We hit up the rather obscure Hitchcock movie Rope, and I was elated at how it reminded me of those simple, "one" act plays like The Boor and Twelve Angry Men. It begins with the murder of a third man by two educated, east-coast students who find it intellectually stimulating to then put him in a box and serve a dinner party on his coffin. The entire movie takes place in this one apartment.

1948, Hitchcock gave us what is still one of the most challenging films about homosexuality today. The students repeat a misunderstood Nietzchian ideology of ubermensch who are privileged with the right to kill those inferior to themselves, and execute the perfect murder and use its vain and morbid soiree as a testament to their superiority, even so far as inviting the perceptive professor that seeded their work.
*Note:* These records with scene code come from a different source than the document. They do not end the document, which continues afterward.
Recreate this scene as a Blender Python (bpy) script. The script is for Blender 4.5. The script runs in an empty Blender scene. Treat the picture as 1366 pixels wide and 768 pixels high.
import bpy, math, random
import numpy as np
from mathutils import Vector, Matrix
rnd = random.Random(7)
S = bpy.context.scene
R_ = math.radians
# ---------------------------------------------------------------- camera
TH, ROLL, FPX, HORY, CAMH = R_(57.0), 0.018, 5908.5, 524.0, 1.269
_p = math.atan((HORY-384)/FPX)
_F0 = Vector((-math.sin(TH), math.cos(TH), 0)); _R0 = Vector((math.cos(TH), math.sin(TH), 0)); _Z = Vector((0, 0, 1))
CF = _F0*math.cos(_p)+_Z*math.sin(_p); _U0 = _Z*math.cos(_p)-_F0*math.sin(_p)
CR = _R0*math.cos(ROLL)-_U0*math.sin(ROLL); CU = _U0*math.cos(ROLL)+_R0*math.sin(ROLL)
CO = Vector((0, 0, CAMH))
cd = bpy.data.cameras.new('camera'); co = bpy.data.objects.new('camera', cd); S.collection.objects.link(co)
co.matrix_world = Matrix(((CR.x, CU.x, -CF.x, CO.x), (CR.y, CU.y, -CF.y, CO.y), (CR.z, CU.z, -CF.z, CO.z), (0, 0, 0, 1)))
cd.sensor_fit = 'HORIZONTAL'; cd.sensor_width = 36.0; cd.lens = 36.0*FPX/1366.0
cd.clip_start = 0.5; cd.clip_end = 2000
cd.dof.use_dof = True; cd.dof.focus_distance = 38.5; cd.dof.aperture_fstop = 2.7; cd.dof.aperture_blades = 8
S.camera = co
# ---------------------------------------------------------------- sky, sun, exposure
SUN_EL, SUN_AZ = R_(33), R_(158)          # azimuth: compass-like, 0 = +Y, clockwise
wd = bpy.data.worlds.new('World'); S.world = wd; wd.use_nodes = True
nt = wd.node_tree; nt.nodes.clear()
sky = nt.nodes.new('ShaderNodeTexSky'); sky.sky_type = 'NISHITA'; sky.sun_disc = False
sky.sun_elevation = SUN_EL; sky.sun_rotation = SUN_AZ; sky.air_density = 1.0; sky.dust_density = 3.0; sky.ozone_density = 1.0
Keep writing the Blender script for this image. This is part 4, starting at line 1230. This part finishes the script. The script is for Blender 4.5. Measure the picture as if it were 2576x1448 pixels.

But as we watch them make judgment on their victim, and justify their act with intelligence, we mirror our own judgments on a film about two less-than-ambiguously gay conspirators. Hollywood would have "killed" the film had it not been toned down from the far more flamboyant play it was based on. The fetish of the murder weapon, a rope, works as well as an amorally erotic fetish.

As one of the first famous directors to understand the technical side of film-making, it's little wonder he is the greatest uncredited influence to camerawork today. At a time when others were blindly filming movies like plays, he was filming a play like a movie.